Given information ::

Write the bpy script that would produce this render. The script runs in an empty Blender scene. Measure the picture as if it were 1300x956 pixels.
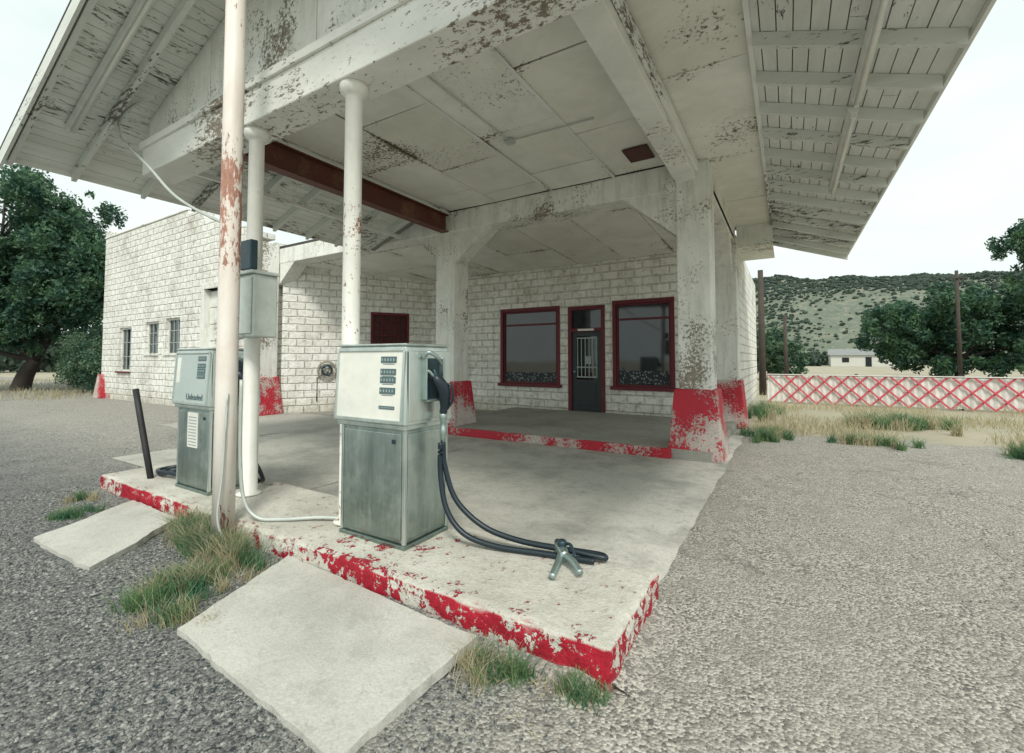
import bpy, bmesh, math, random
import numpy as np
from mathutils import Vector, Matrix, noise as mnoise
random.seed(7); rng=np.random.default_rng(7)
S=bpy.context.scene
COL=S.collection
S.view_settings.view_transform='Standard'
S.view_settings.look='None'
S.view_settings.exposure=0

# ------------------------------------------------------------------ materials
class NT:
    def __init__(s,name):
        s.m=bpy.data.materials.new(name); s.m.use_nodes=True
        s.t=s.m.node_tree; s.n=s.t.nodes; s.l=s.t.links
        s.b=s.n['Principled BSDF']
        s.tc=s.n.new('ShaderNodeTexCoord')
    def node(s,typ,**kw):
        n=s.n.new(typ)
        for k,v in kw.items():
            n.inputs[k].default_value=v
        return n
    def link(s,a,b): s.l.new(a,b)
    def coords(s,scale=(1,1,1),rot=(0,0,0),loc=(0,0,0)):
        mp=s.n.new('ShaderNodeMapping')
        mp.inputs['Scale'].default_value=scale; mp.inputs['Rotation'].default_value=rot; mp.inputs['Location'].default_value=loc
        s.link(s.tc.outputs['Object'],mp.inputs['Vector']); return mp.outputs[0]
    def noise(s,scale,detail=8,rough=.6,vec=None,dist=0):
        n=s.n.new('ShaderNodeTexNoise'); n.inputs['Scale'].default_value=scale
        n.inputs['Detail'].default_value=min(detail,4); n.inputs['Roughness'].default_value=rough; n.inputs['Distortion'].default_value=dist
        s.link(vec if vec is not None else s.tc.outputs['Object'],n.inputs['Vector']); return n.outputs['Fac']
    def ramp(s,fac,a,b,c0=(0,0,0,1),c1=(1,1,1,1)):
        r=s.n.new('ShaderNodeValToRGB'); r.color_ramp.elements[0].position=a; r.color_ramp.elements[1].position=b
        r.color_ramp.elements[0].color=c0; r.color_ramp.elements[1].color=c1
        s.link(fac,r.inputs[0]); return r.outputs[0]
    def mix(s,fac,a,b,blend='MIX'):
        m=s.n.new('ShaderNodeMix'); m.data_type='RGBA'; m.blend_type=blend
        for i,v in ((0,fac),(6,a),(7,b)):
            if isinstance(v,(int,float)): m.inputs[i].default_value=v
            elif isinstance(v,tuple): m.inputs[i].default_value=v if len(v)==4 else v+(1,)
            else: s.link(v,m.inputs[i])
        return m.outputs[2]
    def math(s,op,a,b=0,c=0,clamp=False):
        m=s.n.new('ShaderNodeMath'); m.operation=op; m.use_clamp=clamp
        for i,v in enumerate((a,b,c)):
            if isinstance(v,(int,float)): m.inputs[i].default_value=v
            else: s.link(v,m.inputs[i])
        return m.outputs[0]
    def bump(s,h,strength=.5,dist=.01,prev=None):
        b=s.n.new('ShaderNodeBump'); b.inputs['Strength'].default_value=strength; b.inputs['Distance'].default_value=dist
        s.link(h,b.inputs['Height'])
        if prev is not None: s.link(prev,b.inputs['Normal'])
        return b.outputs[0]
    def xyz(s,v=None):
        x=s.n.new('ShaderNodeSeparateXYZ'); s.link(v if v is not None else s.tc.outputs['Object'],x.inputs[0]); return x.outputs
    def comb(s,x,y,z):
        c=s.n.new('ShaderNodeCombineXYZ')
        for i,v in enumerate((x,y,z)):
            if isinstance(v,(int,float)): c.inputs[i].default_value=v
            else: s.link(v,c.inputs[i])
        return c.outputs[0]
    def out(s,col=None,rough=None,normal=None,metal=None,spec=None):
        if col is not None:
            if isinstance(col,tuple): s.b.inputs['Base Color'].default_value=col if len(col)==4 else col+(1,)
            else: s.link(col,s.b.inputs['Base Color'])
        if rough is not None:
            if isinstance(rough,(int,float)): s.b.inputs['Roughness'].default_value=rough
            else: s.link(rough,s.b.inputs['Roughness'])
        if normal is not None: s.link(normal,s.b.inputs['Normal'])
        if metal is not None:
            if isinstance(metal,(int,float)): s.b.inputs['Metallic'].default_value=metal
            else: s.link(metal,s.b.inputs['Metallic'])
        if spec is not None: s.b.inputs['Specular IOR Level'].default_value=spec
        return s.m

def peel(name,paint,under,thr=.6,scale=3,fine=22,rough=.6,stretch=(1,1,1),stain=.25,bd=.004,rand=False,stc=(.44,.45,.385),edge=0,streak=0):
    """weathered paint flaking off an under layer"""
    k=NT(name); v=k.coords(stretch)
    big=k.noise(scale*.45,2,.5,v); med=k.noise(fine,6,.78,v)
    f=k.math('ADD',k.math('MULTIPLY',big,.5),k.math('MULTIPLY',med,.55))
    if edge:
        gx,gy,gz=k.xyz(k.tc.outputs['Generated'])
        e=k.math('MAXIMUM',k.math('ABSOLUTE',k.math('SUBTRACT',gx,.5)),k.math('ABSOLUTE',k.math('SUBTRACT',gy,.5)))
        f=k.math('ADD',f,k.math('MULTIPLY',k.ramp(e,.44,.5),edge))
    mask=k.ramp(f,thr,thr+.02)
    dirt=k.ramp(k.noise(scale,6,.7,v,.4),.38,.75)
    p=k.mix(k.math('MULTIPLY',dirt,stain),paint,stc)
    if streak:
        sn=k.ramp(k.noise(9,4,.7,k.coords((1,1,.12))),.48,.72)
        p=k.mix(k.math('MULTIPLY',sn,streak),p,(.36,.36,.31))
    if rand:
        oi=k.n.new('ShaderNodeObjectInfo')
        p=k.mix(k.math('MULTIPLY',oi.outputs['Random'],.32),p,(paint[0]*.62,paint[1]*.60,paint[2]*.50))
    un=k.mix(k.ramp(med,.4,.7),under,(under[0]*.5,under[1]*.5,under[2]*.5))
    col=k.mix(mask,p,un)
    h=k.math('SUBTRACT',k.math('MULTIPLY',med,.4),mask)
    return k.out(col,rough,k.bump(h,.6,bd))

WHITE=(.82,.825,.775)
M={}
M['white']=peel('white_plaster',WHITE,(.33,.29,.23),.60,2.5,22,stain=.4,streak=.45)
M['white_worn']=peel('worn_white_paint',(.80,.81,.76),(.30,.26,.20),.605,3,26,stain=.45,streak=.3)
M['wood']=peel('peeling_wood_paint',(.80,.82,.78),(.20,.185,.16),.585,3,26,stretch=(1,.22,1),stain=.5)
M['woodx']=peel('peeling_rafter_paint',(.72,.75,.71),(.20,.18,.15),.585,3,26,stretch=(.22,1,1),stain=.5)
M['ply']=peel('ceiling_panel_paint',(.87,.87,.81),(.22,.17,.12),.632,1.6,22,stain=.42,rand=True,edge=.065)
M['beamw']=peel('beam_paint',(.83,.835,.785),(.32,.27,.20),.620,2.5,30,stretch=(.4,.6,1),stain=.4)
M['pole']=peel('pole_paint',(.82,.82,.76),(.45,.22,.15),.625,3,20,stain=.3,rough=.5,streak=.25)
M['rustpole']=peel('rusty_pole_paint',(.80,.76,.70),(.55,.28,.20),.555,4,22,stretch=(1,1,.3),stain=.6,rough=.55,stc=(.64,.46,.38),streak=.2)
M['red']=peel('red_paint',(.48,.016,.036),(.64,.57,.52),.542,4,24,stain=.35,stc=(.26,.016,.028))
M['redclean']=peel('red_trim_paint',(.13,.010,.020),(.14,.07,.055),.63,4,20,stain=.4,stc=(.055,.010,.014))
M['redpale']=peel('red_rail_paint',(.55,.06,.09),(.6,.5,.45),.62,4,20,stain=.3,stc=(.50,.14,.15))
M['rust']=peel('rusty_steel',(.12,.032,.022),(.20,.09,.05),.57,4,16,stain=.5,stc=(.045,.017,.012))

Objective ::
Pictures excluded, repeat exactly the lines from the top of the material through the line with "S.view_settings.exposure=0", including both of those lines.

Reply to the exercise ::
Write the bpy script that would produce this render. The script runs in an empty Blender scene. Measure the picture as if it were 1300x956 pixels.
import bpy, bmesh, math, random
import numpy as np
from mathutils import Vector, Matrix, noise as mnoise
random.seed(7); rng=np.random.default_rng(7)
S=bpy.context.scene
COL=S.collection
S.view_settings.view_transform='Standard'
S.view_settings.look='None'
S.view_settings.exposure=0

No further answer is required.